▶ **Exercise objective**
Leave the pictures out and write out exactly the lines from the top of the entries through the line containing "COL = S.collection".

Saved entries
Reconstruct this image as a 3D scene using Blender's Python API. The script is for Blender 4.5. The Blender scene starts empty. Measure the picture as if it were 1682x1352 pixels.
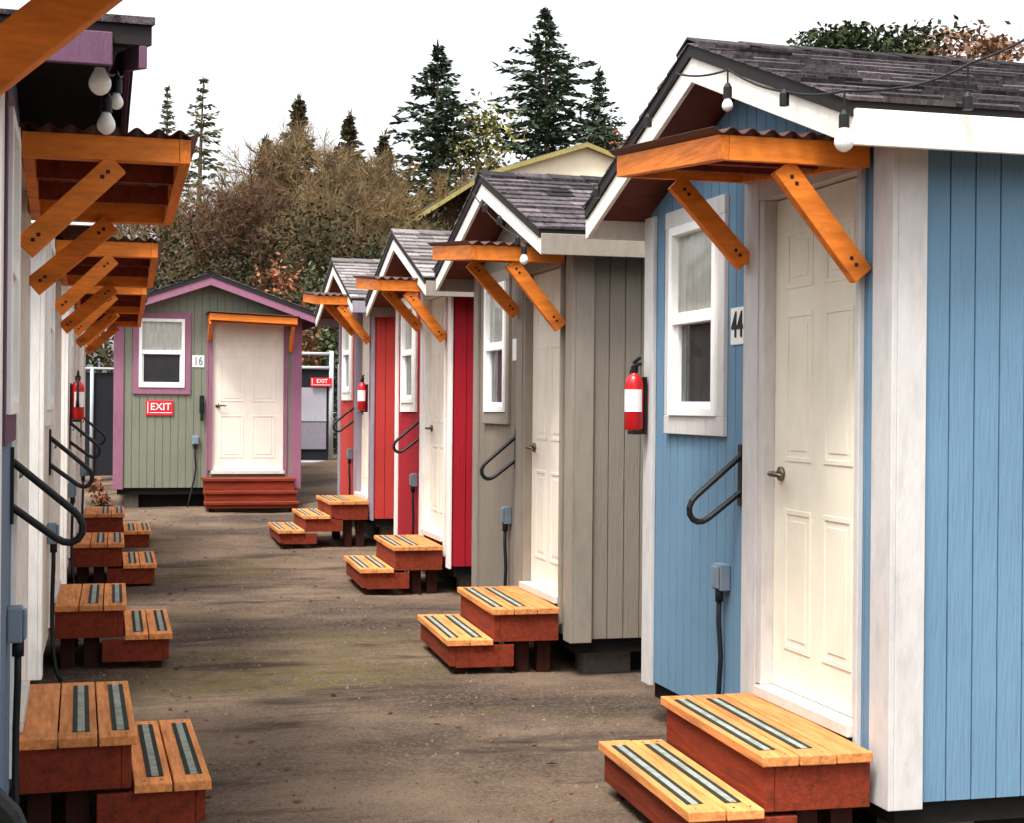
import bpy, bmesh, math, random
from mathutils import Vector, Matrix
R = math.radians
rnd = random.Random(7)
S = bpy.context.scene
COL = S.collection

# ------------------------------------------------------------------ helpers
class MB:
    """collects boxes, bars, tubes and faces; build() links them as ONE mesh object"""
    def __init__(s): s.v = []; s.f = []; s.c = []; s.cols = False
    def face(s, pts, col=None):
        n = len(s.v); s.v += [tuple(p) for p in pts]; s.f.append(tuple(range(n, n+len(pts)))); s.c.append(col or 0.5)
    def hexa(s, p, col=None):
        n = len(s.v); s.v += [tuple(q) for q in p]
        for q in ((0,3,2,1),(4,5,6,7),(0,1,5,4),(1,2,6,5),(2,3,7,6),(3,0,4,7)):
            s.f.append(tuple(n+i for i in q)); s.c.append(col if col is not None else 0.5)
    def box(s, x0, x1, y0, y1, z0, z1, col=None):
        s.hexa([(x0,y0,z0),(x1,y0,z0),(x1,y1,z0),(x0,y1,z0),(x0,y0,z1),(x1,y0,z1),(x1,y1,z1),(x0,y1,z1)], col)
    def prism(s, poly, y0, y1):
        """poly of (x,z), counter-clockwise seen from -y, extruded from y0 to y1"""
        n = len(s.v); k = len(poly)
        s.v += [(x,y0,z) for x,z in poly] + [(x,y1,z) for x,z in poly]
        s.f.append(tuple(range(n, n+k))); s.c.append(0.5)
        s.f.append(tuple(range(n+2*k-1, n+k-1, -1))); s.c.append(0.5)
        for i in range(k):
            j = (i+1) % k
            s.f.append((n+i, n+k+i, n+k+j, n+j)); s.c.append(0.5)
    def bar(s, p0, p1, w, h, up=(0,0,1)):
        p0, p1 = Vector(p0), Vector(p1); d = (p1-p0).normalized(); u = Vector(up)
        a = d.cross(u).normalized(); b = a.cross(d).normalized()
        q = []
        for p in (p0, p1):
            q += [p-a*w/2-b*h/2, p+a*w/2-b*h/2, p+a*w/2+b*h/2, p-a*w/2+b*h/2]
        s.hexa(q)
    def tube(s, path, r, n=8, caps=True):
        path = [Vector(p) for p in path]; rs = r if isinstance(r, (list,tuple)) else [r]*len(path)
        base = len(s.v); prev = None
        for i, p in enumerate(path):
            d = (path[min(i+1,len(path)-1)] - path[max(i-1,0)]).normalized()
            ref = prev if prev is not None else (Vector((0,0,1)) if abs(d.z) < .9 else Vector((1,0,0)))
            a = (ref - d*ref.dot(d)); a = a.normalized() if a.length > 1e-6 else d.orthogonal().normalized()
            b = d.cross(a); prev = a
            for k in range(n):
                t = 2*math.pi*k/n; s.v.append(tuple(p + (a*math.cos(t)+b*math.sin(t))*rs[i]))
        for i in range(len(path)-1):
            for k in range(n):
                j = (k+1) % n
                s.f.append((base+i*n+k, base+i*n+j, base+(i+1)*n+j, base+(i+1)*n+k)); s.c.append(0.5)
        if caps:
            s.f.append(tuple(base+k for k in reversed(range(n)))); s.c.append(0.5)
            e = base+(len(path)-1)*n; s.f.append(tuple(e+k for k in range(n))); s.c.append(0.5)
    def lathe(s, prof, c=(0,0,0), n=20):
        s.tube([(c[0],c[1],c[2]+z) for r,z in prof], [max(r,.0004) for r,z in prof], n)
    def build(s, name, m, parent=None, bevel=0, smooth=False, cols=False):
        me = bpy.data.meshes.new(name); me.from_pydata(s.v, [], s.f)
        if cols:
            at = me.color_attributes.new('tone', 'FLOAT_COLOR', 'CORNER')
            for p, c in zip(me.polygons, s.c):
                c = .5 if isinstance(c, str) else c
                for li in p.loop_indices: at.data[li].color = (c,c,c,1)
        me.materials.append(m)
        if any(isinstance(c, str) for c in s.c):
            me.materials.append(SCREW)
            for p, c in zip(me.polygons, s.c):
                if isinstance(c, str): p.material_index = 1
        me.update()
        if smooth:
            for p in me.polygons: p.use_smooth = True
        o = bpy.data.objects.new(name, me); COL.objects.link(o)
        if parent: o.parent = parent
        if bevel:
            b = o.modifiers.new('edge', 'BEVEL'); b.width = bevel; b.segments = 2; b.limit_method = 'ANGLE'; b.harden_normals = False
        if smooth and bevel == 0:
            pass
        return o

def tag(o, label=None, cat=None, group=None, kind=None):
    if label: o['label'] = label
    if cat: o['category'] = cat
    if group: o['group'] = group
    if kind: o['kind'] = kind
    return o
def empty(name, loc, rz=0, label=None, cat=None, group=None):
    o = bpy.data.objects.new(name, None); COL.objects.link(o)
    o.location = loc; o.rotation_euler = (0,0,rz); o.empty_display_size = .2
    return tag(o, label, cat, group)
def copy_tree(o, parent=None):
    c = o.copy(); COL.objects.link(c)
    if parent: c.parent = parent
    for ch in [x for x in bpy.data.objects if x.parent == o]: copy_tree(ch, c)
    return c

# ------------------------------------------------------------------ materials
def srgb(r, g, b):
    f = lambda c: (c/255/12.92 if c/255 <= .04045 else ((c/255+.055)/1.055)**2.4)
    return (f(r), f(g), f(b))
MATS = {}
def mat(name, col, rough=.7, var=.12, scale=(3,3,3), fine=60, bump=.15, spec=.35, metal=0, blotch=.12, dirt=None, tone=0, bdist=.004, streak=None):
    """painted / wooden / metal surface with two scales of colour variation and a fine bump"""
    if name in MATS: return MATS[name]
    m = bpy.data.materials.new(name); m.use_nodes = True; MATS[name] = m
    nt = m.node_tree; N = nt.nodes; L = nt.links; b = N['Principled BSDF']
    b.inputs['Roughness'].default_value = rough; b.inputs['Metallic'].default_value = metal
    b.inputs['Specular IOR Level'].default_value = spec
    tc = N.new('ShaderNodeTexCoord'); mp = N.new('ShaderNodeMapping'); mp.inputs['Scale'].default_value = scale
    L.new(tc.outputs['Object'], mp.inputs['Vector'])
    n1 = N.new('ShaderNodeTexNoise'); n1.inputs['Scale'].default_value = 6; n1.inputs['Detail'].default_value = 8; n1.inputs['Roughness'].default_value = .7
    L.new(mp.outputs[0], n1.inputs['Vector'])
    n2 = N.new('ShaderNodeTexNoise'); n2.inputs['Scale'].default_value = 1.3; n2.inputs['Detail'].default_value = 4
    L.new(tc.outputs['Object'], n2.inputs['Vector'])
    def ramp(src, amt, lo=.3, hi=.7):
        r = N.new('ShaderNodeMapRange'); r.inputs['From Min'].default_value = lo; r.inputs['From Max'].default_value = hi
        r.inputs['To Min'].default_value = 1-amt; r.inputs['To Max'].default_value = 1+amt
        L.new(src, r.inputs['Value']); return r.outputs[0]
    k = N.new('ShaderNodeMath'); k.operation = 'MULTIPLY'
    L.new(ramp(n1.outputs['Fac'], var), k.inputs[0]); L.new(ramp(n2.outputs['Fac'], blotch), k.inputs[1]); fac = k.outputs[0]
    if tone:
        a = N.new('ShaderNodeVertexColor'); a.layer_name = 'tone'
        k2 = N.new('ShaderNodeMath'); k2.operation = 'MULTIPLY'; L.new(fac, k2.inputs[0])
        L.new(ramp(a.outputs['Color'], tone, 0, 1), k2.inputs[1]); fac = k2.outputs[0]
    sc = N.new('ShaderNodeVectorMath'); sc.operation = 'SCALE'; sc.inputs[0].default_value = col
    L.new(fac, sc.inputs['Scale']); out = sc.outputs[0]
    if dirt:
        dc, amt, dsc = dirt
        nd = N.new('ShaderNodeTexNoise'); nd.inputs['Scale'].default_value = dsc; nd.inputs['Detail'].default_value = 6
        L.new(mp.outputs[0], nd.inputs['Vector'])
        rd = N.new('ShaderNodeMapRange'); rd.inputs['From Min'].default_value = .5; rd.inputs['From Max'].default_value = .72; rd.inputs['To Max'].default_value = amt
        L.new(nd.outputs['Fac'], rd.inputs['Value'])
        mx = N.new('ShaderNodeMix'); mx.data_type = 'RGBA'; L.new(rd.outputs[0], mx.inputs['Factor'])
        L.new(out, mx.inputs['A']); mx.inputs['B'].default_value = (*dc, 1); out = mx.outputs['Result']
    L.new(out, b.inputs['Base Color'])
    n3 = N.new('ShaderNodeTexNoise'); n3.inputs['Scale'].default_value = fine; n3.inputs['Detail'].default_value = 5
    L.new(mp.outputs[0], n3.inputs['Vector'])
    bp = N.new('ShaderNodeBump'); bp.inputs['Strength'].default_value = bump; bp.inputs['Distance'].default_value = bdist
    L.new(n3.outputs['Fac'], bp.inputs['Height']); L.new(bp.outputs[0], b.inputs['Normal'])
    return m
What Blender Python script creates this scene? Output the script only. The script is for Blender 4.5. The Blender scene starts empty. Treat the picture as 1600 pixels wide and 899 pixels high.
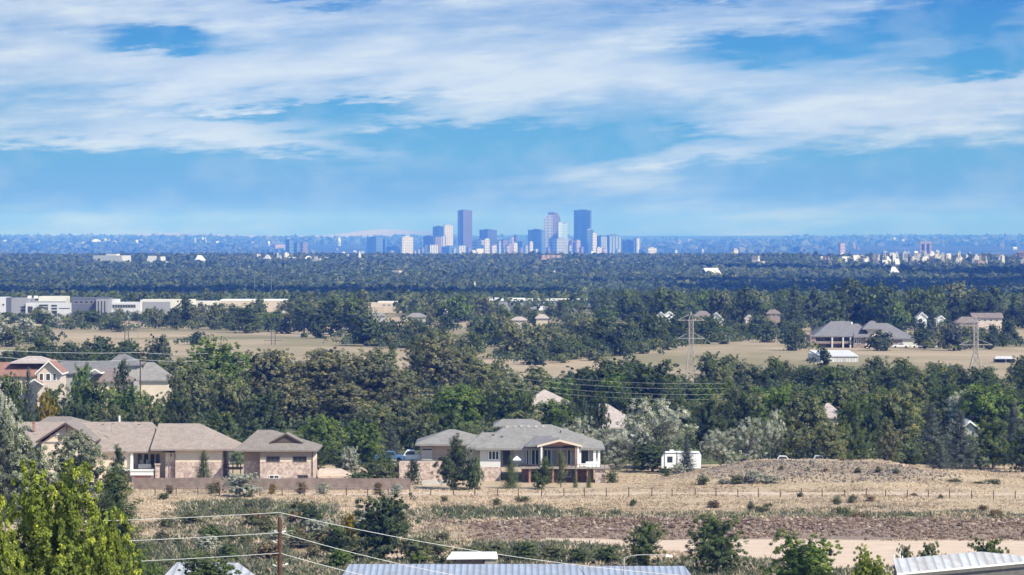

▶ **Task response**
Reconstruct this image as a 3D scene using Blender's Python API. The script is for Blender 4.5. The Blender scene starts empty. Measure the picture as if it were 1682x1352 pixels.
import bpy, bmesh, math, random
from mathutils import Vector, Matrix
R = math.radians
rnd = random.Random(7)
S = bpy.context.scene
COL = S.collection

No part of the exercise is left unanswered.